Kid-friendly action movies don’t always get the budget to make them into grand spectacles. Disney Channel Original movies play up fantasies of kids saving the world, using reality-bending logic to set up kid-centric action, but usually without much finesse in the special effects or production design. Secret Society of Second-Born Royals keeps the wacky moments, but with more polish, dressing up kid-heightened fantasies in a slightly more serious veneer. The underground sanctum that Catherine shows Sam, for instance, feels more like something out of a Marvel Cinematic Universe movie than like the Toontown attraction it could be. It elevates the young protagonists to be just as important as their older counterparts — but also still indulges in fun moments, like Roxana being swept up into the air while clinging to a treadmill during training.

While the setup is fun and dynamic, Secret Society of Second-Born Royals falls into familiar pitfalls: after the characters are introduced and the powers revealed, Mastro and writers Alex Litvak and Andrew Green can’t quite pull all those working parts into a satisfying climax and conclusion. The conflict, which involves a mysterious escaped criminal with a grand scheme, is exciting and full of plot twists. But the movie’s downfall comes from trying to juggle too many emotional arcs and relationships, while not laying enough groundwork for them to feel fulfilling.

Sam goes from being prickly with her new friends to being willing to do anything for them, over the space of one training montage… where they’re all pretty much training individually, since their powers don’t really lend themselves to teamwork. Sam’s normal, non-royal best friend Mike (Noah Lomax) is introduced at the very beginning, but disappears midway through the movie. He returns just to be angry at her. The relationship that gets sidelined the most — and the one the writers try to pin the emotional climax on — is between Sam and Eleanor, who barely interact, beyond Sam being annoyed at her older sister’s existence.

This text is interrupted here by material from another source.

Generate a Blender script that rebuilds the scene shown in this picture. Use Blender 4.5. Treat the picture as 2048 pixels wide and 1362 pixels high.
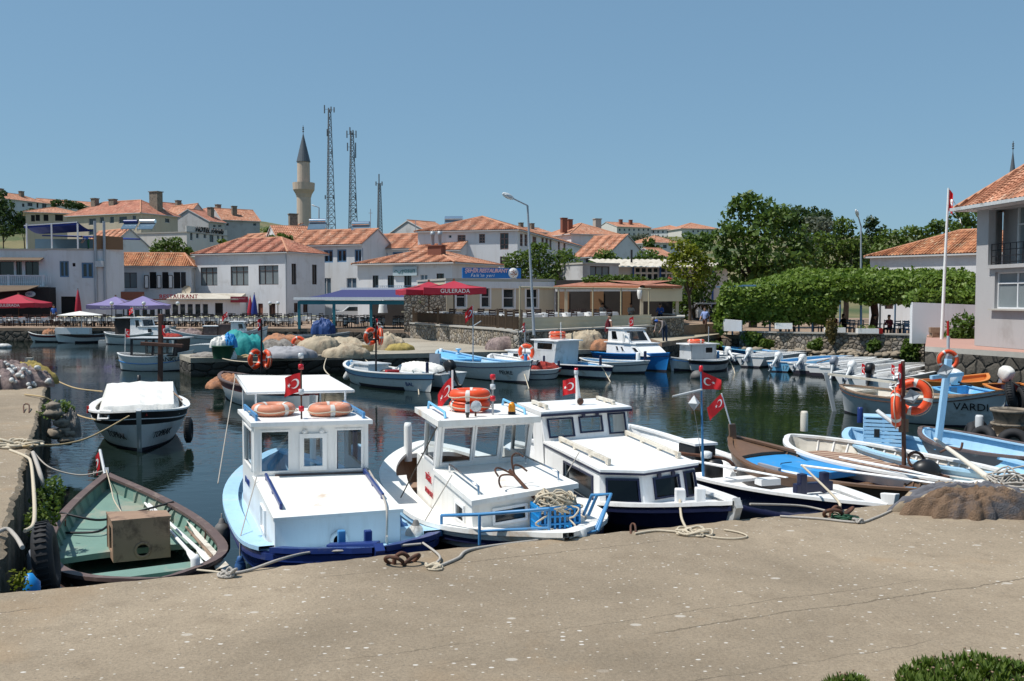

The frustrating thing is that if the filmmakers had picked any one of these relationships and focused on developing it, they could’ve weaved a fulfilling emotional arc into the high-stakes plot. Spy Kids worked well because it focused on one family. Sky High pulled off a larger cast, but tied all of the hero’s relationships specifically to his own character arc. What made those movies so special wasn’t just the indulgence in kid fantasies, the wacky superpowers and hijinks, or its young heroes saving the world: it was the fact that the filmmakers managed to thread in a satisfying emotional core.

Secret Society of Second-Born Royals’ many relationships feel rushed, simply because they are so separated and spread out. The movie is a fun time, an exciting showcase of superpowers and high-stakes action, but it also could be so much more.

Secret Society of Second-Born Royals is available to stream on Disney Plus.